Prime Check

Write a function that returns True if a number n is prime, and False otherwise. A prime number is greater than 1 and has no positive divisors other than 1 and itself. Input: 7 → True. Input: 12 → False (divisible by 2, 3, 4, 6). Input: 1 → False.

The naive approach checks all numbers from 2 to n-1, which is O(N). The key optimization is: if n has a divisor d, then n/d is also a divisor. One of them must be ≤ √n. Therefore, we only need to check from 2 to √n. This reduces the complexity from O(N) to O(√N), a massive improvement for large numbers.

1. If n ≤ 1, return False (1 is not prime by definition). 2. Loop from 2 to int(√n) + 1. 3. If any number in this range divides n evenly (n % i == 0), return False. 4. If no divisor is found, return True.
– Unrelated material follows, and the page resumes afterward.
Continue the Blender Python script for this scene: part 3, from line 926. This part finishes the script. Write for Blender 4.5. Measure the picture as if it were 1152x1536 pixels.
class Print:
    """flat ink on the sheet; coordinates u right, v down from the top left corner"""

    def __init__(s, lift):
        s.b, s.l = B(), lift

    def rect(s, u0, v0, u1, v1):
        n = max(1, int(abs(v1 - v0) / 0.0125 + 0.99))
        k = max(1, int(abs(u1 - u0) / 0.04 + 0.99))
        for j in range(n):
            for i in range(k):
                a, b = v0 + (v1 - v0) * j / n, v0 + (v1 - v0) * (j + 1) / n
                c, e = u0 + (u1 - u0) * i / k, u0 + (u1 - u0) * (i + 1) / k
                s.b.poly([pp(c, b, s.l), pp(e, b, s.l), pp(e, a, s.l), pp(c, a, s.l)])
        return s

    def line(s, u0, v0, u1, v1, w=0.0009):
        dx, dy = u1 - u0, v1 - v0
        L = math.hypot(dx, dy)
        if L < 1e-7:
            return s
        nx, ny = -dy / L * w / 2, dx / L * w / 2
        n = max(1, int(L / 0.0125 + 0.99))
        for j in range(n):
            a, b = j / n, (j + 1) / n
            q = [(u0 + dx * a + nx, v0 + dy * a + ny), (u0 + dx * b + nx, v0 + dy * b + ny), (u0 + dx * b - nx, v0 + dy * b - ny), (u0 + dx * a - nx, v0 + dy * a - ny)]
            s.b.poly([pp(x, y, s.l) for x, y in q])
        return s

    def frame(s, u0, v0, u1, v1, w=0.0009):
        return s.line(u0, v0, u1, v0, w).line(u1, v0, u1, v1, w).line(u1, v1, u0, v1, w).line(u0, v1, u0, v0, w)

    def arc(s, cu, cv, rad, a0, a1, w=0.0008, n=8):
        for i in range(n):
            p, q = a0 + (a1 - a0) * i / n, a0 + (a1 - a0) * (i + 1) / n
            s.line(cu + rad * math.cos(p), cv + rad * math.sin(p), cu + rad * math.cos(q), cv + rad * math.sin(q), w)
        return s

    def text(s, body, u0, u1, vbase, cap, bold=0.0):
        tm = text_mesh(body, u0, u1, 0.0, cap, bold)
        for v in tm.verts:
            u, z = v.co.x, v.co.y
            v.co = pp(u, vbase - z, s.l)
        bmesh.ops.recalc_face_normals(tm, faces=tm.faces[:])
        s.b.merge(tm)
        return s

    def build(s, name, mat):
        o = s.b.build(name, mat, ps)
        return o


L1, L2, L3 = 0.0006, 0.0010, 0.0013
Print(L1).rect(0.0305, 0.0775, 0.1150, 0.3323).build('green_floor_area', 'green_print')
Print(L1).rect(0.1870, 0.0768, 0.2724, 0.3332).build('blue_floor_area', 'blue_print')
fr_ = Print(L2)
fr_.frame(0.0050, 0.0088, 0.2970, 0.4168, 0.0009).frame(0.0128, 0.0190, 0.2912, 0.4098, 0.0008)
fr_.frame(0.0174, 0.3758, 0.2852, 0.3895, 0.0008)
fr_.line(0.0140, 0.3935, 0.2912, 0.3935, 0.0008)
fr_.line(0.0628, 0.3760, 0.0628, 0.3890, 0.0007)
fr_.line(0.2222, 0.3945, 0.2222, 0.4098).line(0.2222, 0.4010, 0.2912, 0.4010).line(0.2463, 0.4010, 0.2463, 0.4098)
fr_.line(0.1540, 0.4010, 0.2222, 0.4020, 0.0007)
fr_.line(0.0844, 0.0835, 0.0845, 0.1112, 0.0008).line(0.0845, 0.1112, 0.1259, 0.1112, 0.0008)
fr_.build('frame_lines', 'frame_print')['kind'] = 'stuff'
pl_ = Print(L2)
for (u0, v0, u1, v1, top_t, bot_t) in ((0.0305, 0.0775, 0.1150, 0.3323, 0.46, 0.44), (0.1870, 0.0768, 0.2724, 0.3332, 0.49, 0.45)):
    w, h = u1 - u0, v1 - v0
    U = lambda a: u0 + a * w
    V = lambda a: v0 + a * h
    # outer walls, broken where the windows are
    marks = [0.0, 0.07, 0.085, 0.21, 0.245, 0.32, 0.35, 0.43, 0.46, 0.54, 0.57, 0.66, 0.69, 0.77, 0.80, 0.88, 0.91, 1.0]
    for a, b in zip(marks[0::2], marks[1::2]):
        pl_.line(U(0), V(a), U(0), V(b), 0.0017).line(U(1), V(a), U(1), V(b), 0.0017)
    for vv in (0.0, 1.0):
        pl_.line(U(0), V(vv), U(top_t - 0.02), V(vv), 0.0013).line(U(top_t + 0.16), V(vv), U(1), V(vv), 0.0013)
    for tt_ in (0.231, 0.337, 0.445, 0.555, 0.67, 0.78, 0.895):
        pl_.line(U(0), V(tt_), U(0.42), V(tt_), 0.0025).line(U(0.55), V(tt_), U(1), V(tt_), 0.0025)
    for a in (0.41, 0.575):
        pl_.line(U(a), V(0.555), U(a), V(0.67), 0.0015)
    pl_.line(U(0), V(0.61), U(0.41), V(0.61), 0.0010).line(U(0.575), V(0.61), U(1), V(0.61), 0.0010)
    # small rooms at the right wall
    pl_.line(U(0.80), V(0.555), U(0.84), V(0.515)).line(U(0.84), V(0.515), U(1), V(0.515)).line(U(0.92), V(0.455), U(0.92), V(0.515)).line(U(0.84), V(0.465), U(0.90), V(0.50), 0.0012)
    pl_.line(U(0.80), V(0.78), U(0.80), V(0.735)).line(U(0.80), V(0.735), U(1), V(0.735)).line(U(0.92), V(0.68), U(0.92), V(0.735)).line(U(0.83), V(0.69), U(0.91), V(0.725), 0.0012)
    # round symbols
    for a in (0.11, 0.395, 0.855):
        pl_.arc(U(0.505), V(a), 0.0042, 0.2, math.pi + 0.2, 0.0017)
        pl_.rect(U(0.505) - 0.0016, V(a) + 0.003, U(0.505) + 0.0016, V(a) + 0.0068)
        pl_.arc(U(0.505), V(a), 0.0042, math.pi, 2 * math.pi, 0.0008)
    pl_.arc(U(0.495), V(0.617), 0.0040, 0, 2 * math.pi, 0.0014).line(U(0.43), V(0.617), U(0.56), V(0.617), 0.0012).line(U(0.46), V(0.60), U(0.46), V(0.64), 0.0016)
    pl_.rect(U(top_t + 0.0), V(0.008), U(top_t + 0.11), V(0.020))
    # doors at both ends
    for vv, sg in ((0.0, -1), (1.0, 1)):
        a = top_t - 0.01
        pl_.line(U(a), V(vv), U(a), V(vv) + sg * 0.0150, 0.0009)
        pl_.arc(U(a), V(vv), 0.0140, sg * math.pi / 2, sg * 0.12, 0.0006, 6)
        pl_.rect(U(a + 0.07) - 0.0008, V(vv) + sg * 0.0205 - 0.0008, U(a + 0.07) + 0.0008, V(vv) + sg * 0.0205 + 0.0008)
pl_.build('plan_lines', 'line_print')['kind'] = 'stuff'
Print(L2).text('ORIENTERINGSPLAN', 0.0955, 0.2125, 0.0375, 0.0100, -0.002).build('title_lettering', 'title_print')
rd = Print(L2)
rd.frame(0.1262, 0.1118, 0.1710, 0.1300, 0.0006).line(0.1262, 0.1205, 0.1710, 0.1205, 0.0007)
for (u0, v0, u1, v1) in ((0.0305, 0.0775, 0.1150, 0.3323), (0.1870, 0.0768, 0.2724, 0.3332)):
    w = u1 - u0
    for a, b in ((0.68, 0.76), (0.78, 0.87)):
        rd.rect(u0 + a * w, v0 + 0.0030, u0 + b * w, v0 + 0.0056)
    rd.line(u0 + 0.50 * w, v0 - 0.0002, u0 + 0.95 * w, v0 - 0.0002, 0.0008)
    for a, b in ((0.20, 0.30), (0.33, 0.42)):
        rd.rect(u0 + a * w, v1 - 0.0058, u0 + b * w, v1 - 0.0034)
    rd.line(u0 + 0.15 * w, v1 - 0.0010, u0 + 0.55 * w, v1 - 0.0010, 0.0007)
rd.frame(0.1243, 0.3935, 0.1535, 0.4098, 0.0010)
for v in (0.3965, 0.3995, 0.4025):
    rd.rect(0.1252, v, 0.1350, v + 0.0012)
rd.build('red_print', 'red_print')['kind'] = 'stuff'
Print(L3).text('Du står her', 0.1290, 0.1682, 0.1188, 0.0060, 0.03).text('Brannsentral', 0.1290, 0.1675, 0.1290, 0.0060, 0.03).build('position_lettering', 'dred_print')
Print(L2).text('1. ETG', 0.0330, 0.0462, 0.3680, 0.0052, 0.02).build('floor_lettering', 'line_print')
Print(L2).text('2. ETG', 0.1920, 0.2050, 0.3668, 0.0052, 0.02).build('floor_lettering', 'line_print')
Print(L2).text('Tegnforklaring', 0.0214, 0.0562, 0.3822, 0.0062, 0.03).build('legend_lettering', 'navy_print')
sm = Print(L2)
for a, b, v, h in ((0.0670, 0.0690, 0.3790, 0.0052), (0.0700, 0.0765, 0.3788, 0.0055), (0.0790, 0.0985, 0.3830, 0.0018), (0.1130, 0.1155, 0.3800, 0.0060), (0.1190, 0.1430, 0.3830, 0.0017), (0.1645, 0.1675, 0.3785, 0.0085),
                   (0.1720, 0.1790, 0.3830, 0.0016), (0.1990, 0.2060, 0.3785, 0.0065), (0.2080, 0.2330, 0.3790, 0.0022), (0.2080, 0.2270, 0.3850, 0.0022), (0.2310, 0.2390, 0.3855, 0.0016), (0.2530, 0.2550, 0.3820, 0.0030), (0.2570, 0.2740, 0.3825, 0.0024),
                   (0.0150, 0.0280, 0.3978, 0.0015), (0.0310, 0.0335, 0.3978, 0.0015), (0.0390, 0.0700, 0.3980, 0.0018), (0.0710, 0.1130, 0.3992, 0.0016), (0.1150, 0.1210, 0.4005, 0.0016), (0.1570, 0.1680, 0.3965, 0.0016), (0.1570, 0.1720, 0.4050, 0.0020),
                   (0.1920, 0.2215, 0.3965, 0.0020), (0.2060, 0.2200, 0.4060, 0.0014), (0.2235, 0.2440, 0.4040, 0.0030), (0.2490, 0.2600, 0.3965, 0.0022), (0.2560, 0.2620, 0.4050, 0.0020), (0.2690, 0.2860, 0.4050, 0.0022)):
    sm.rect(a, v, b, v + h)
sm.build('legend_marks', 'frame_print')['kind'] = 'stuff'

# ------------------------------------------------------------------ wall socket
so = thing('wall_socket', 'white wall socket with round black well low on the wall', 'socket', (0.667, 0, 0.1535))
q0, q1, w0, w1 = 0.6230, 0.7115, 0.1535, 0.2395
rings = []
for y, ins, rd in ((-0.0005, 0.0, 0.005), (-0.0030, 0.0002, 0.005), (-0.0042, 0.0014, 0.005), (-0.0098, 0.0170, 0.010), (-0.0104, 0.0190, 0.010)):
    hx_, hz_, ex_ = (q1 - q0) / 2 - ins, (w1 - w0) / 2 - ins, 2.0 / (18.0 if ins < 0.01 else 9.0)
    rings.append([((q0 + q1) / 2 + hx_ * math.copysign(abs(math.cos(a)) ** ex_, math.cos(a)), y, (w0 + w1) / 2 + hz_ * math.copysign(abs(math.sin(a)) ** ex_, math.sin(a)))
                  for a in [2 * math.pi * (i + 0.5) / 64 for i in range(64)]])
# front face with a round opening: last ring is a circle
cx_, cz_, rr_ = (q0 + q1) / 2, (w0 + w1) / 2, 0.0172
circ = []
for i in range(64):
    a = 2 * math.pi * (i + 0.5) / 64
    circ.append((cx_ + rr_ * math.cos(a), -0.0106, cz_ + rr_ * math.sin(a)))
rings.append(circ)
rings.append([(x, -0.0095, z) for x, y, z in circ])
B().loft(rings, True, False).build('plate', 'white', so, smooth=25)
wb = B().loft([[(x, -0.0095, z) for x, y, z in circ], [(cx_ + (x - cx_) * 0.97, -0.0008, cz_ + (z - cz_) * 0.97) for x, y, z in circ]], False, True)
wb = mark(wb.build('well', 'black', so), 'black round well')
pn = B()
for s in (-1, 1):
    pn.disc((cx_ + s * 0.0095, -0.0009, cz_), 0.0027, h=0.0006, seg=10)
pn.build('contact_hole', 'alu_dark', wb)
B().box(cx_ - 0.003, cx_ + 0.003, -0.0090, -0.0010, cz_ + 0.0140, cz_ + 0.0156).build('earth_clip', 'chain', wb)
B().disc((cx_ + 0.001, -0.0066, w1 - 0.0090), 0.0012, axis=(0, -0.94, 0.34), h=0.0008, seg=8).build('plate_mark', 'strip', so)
- Forgetting that 1 is NOT a prime number - Using range(2, n) instead of range(2, int(n**0.5) + 1), making it O(N) instead of O(√N) - Not handling 2 correctly: it is the only even prime number - Using n**0.5 without int(), which can cause floating-point comparison issues

The √N optimization is a fundamental technique in number theory. It reduces a 1-billion-step loop to about 31,623 steps. This same principle (if a factor exists, its complement must be on the other side of √N) appears in many problems. For even faster primality testing at scale, look into the Miller-Rabin test.